Biking in Indianapolis and Minneapolis

Dateline: 8:40 pm May 23, 2008 Filed under:

Last week my son Ellis started daycare at Jardin Magico, a bilingual daycare located near our house in Minneapolis. They teach kids in English and Spanish, serve organic foods, use cloth diapers and make sure kids get time outdoors every day. Perhaps best of all, we can get there by bike. I got the bike bug last year after visiting and biking around the Netherlands, and I am happy to be able to use my bike for everyday needs at home. I’m not the only one – every day there are are several bikes parked outside the daycare, with parents dropping off or picking up their kids.

The short bike commute to Ellis’s daycare is not pretty. In fact, it is a lesson in urban history and fraught with plenty of obstacles. I ride out my alley, up one street, into a driveway and on to a sidewalk, turn right, slow down to watch for trains, then stop at Hiawatha Avenue, a big highway that runs parallel to the light rail line. It is busy and imposing. At least you can push a button and get a walk signal, but is is not a comfortable crossing and there certainly isn’t a formal place for bikes. Once across it is again up on the safety of the sidewalks, if you can call them that, for they are a combination of crumbling concrete and asphalt adjacent to a former mill that is destined to become a nice TOD if the Gods cooperate. Then I cross four sets of active freight rail tracks and if traffic is light, I then descend down in to the street and continue the next two short blocks to the daycare, aware the entire way that cars coming from every direction may not see me. And all this towing kid in a trailer. It isn’t far, but it cuts through a swath of old and new (and future) Minneapolis. Nonetheless, it is the journey that counts, right? And beleive it or not, it is easier than driving!

Changing gears (no pun intended) from Minneapolis to Indianapolis – My friend and colleague Adam Arvidson, a Minneapolis-based landscape architect and writer, recently wrote in Metropolis Magazine about the new urban bike trail in Indianapolis. Read his article here. It seems as though the fair city of the famous car race is leading the pack in terms of urban biking. I’m sure the Dutch aren’t envious…yet, but be sure to bring your bike next time you are visit Indy.

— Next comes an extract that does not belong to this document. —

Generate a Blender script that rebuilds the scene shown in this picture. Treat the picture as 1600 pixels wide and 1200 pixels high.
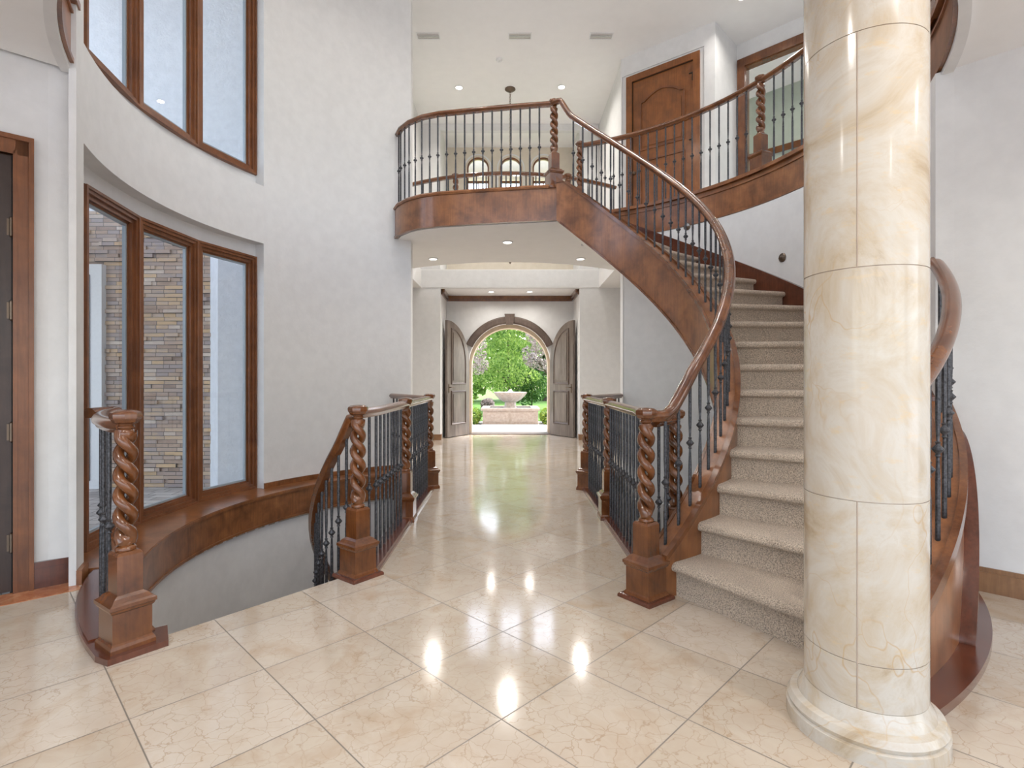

Improved bike lanes and bike access in our cities is one of many keys to their livability and sustainability. It can’t just be recreation trails, either, although that is certainly important, as we Minneapolitans know. The entire city needs to be accessible on foot, by bike and by transit. The new path in Indianapolis will certainly be one to watch as it evolves and connects more of the city together.